## [GIVEN MATERIAL]
·····

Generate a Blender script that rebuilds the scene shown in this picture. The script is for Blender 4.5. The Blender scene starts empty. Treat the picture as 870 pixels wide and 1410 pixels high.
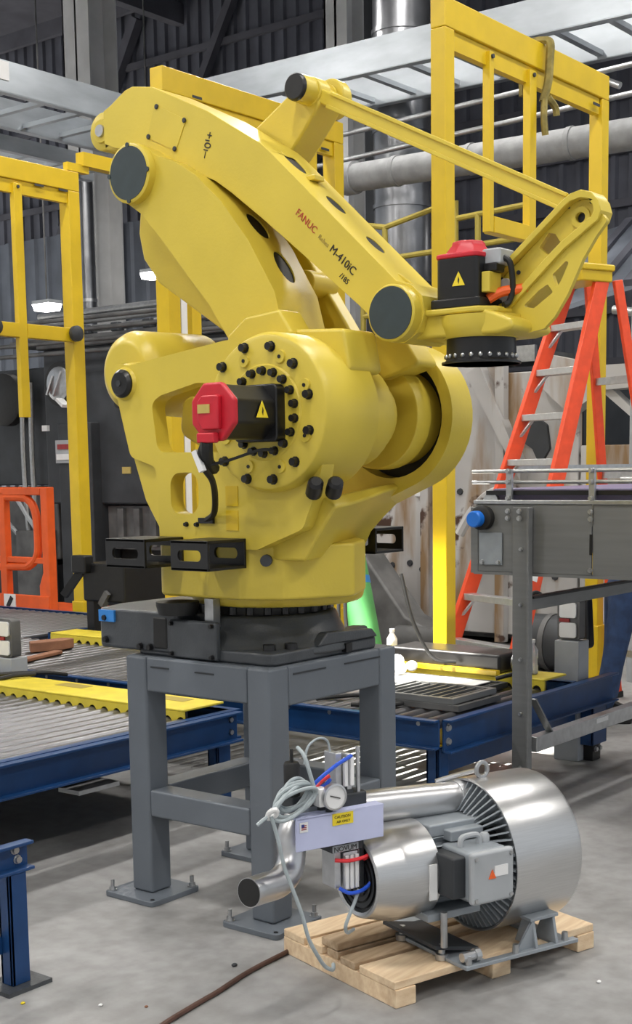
import bpy, bmesh, math, random
from mathutils import Vector as V, Matrix
from mathutils.geometry import tessellate_polygon
random.seed(7)
S = bpy.context.scene
COL = S.collection
R = math.radians
PI = math.pi

# ------------------------------------------------------------------ camera
cam_d = bpy.data.cameras.new('camera')
cam = bpy.data.objects.new('camera', cam_d)
COL.objects.link(cam)
S.camera = cam
cam_d.sensor_fit = 'AUTO'
cam_d.sensor_width = 36.0
cam_d.lens = 1837.19 / 1410 * 36
cam_d.shift_x = (435 - 449.63) / 1410
cam_d.shift_y = (874.2 - 705) / 1410
cam_d.clip_end = 200
right = V((0.61453, -0.78877, -0.01395)); up = V((0.10518, 0.06440, 0.99237)); back = V((-0.78185, -0.61131, 0.12254))
cam.matrix_world = Matrix(((right.x, up.x, back.x, -3.7095), (right.y, up.y, back.y, -3.1718), (right.z, up.z, back.z, 1.7283), (0, 0, 0, 1)))

# ------------------------------------------------------------------ light
S.view_settings.view_transform = 'Standard'
S.view_settings.look = 'None'
S.view_settings.gamma = 1.0
S.view_settings.use_curve_mapping = False
S.view_settings.exposure = 0.0
world = bpy.data.worlds.new('overcast_sky')
S.world = world
world.use_nodes = True
bg = world.node_tree.nodes['Background']
bg.inputs[0].default_value = (0.90, 0.95, 1.0, 1)      # pale daylight through the open hall doors
bg.inputs[1].default_value = 0.62
sd = bpy.data.lights.new('sun', 'SUN')
sd.energy = 36.0
sd.angle = R(0.6)
sd.color = (1.0, 0.95, 0.86)
sun = bpy.data.objects.new('sun', sd)
COL.objects.link(sun)
SUN_DIR = V((0.30, -0.33, -0.95))
sun.rotation_euler = SUN_DIR.to_track_quat('-Z', 'Y').to_euler()

def lamp_area(name, loc, size, power, col):
    d = bpy.data.lights.new(name, 'AREA'); d.shape = 'RECTANGLE'; d.size = size[0]; d.size_y = size[1]
    d.energy = power; d.color = col
    o = bpy.data.objects.new(name, d); COL.objects.link(o); o.location = loc
    return o
for lx in (-7.5, -2.5, 2.5, 7.5):
    for ly in (-6.5, -1.0, 4.5, 9.5):
        lamp_area('high_bay_light', (lx, ly, 7.9), (1.2, 0.5), 190, (1.0, 0.97, 0.92))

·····

## [OBJECTIVE]
Repeat the listing above exactly from its first line to the line containing "PI = math.pi", both included, and omit the pictures.

## [ANSWER TO THE TASK]
Generate a Blender script that rebuilds the scene shown in this picture. The script is for Blender 4.5. The Blender scene starts empty. Treat the picture as 870 pixels wide and 1410 pixels high.
import bpy, bmesh, math, random
from mathutils import Vector as V, Matrix
from mathutils.geometry import tessellate_polygon
random.seed(7)
S = bpy.context.scene
COL = S.collection
R = math.radians
PI = math.pi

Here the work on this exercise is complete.